New rules also regulate over THC-containing hemp

Oregon eases rules for the cannabis industry
Downtown Portland, Oregon. Photo by Jami Dwyer via Wikimedia Commons

Oregonian officials have updated cannabis industry regulations to expand consumer choices, streamline regulatory oversight of day-to-day operations and regulate THC-containing hemp.

Last month, the Oregon Liquor and Cannabis Commission (OLCC) said it had been working during for a year-and-a-half on new rules, with some coming into effect in 2022 and others slated for the following year.

As of Jan. 1, purchase limits have been raised to two ounces, from one.

As of April 1, THC limits on edibles will be doubled to 100 milligrams from 50 milligrams per package, but single-serving portions of no more than 10 milligrams will need to be obvious for safe dosing.

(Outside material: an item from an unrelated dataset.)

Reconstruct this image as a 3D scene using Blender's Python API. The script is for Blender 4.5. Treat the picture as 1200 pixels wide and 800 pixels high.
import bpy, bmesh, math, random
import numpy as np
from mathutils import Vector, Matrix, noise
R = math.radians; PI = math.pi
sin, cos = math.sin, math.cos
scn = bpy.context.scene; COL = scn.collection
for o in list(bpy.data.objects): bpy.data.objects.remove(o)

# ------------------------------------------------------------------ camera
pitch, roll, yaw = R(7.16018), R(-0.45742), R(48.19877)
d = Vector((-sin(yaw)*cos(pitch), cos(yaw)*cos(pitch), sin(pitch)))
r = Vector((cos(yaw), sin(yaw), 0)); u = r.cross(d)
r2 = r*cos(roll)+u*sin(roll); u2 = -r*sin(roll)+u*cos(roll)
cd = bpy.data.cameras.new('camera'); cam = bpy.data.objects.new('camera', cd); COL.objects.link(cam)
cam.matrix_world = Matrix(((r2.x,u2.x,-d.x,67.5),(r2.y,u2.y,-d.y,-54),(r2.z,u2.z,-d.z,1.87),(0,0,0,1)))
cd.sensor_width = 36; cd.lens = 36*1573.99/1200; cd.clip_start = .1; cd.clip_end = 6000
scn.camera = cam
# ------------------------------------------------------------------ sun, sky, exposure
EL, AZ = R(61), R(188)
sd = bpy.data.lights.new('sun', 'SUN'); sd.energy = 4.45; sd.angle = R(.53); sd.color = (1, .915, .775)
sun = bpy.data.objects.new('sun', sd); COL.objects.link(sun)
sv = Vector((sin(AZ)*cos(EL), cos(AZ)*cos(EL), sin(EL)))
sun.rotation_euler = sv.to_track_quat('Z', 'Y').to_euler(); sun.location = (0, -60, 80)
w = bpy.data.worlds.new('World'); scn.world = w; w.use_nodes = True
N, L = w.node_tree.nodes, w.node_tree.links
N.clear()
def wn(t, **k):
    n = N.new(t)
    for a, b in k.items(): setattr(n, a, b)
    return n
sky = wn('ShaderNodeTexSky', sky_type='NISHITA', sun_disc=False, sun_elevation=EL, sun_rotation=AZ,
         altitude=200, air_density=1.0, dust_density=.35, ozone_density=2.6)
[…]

Two parts of the rule changes, House Bill 3000 and Senate Bill 408, were approved by state legislature last year.

HB 3000 limited hemp products having 2–20 milligrams of THC from being sold in Oregon, while SB 408 provided an outline for re-structuring penalties for rule violations made by licensees.

“These rules try to balance a number of different concerns — consumer health and safety, interests of small and large operators in our industry, and public safety concerns around loopholes in the Federal Farm Bill of 2018, and the illicit farm production taking place in Oregon,” Liquor & Cannabis Commission executive director Steve Marks said in a statement.

Read more: Oregon fast tracking $20M in harm-reduction funds

Read more: California’s cannabis industry will collapse unless regulations change, industry group says

Home delivery can now happen across city and county lines, so long as there’s approval from authorities. Previously, delivery was limited to the city or county where the retailer was.

Other changes involved lowering the time and cost for licensees to report plant tagging and harvests into the Cannabis Tracking System, while improving licensees’ ability to self-distribute their products.

Cannabinoids such as CBN, CBC and CBG will now have to meet Food and Drug Administration standards, and be recognized as safe by the agency. Licensed brands will have 18 months to bring their products into compliance.

“It may not make everybody happy, but it’s a pathway, and I think it solves a lot of the issues,” OLCC Commissioner Matt Maletis said.